Whether you have them or not, those things don’t bring you value. Your value is found in other things— things that you probably take for granted about yourself. I don’t know you, but I am 100% sure you have a unique skill or trait that you bring to the table. And furthermore, you have undeniable intrinsic value in God, who crafted you in His own image, and knows each and every hair on your body.

But I understand how you feel. Ages 13-18 for me just seemed like a cycle of wanting to end it all, and then scolding myself for not being “brave” enough to pull the trigger. And then the cycle would go on and on and it made me feel so incredibly exhausted at all times. I didn’t want to reach out to anyone because I didn’t want to risk making anyone feel anything like how I felt.

But then it ended. No fanfair or anything. I didn’t even notice that I was doing better for a long while. We tend to take the good things in life for granted and overexpose the bad things. Even in the depths of that period, I still found joy. I still loved my dog and I loved the smiles of loved ones. I just took them for granted and assigned little value to those things in my mind.

My point is, these things end. They don’t last forever. I promise you that. Take joy in what makes you truly happy.
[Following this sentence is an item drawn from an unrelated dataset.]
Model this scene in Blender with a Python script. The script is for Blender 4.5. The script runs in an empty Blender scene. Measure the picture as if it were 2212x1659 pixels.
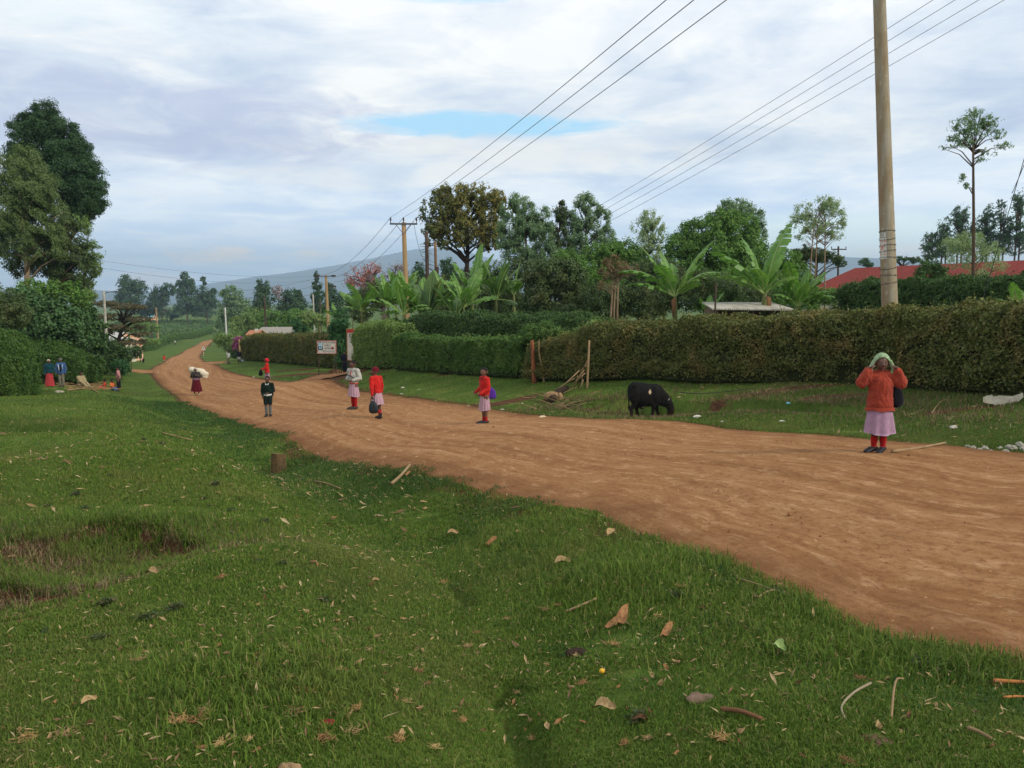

For me, I started with my dog, who always brings me joy, even when I’m wallowing in despair.

Quite ironically, the poem I was obsessed with while I was obsessed with my own death was “Let It Enfold You” by Charles Budowski. In it, he writes alot about how terrible and pointless life is, but just at the last stanza, he remarks about the simple wonders of life that keep him going. It took me ~6 years to realize that— that no matter how nihilistic I can get about my life, there is still joy and value to be found; you just have to keep an open eye for it.

Love you, friend. I hope comfort finds you soon.

Austin

We all have things about ourselves that we don’t like or wish we could change. But that doesn’t mean that we are flawed. It just means that we are different. We are all unique. And that’s okay!

I know things are hard right now. But know that you matter. You are valuable. You have purpose.

Keep dreaming those dreams you had when you were a little boy. They are still there. You have it in you to achieve these things. It may just take longer than you think.

There is always hope, friend. Never give up on that.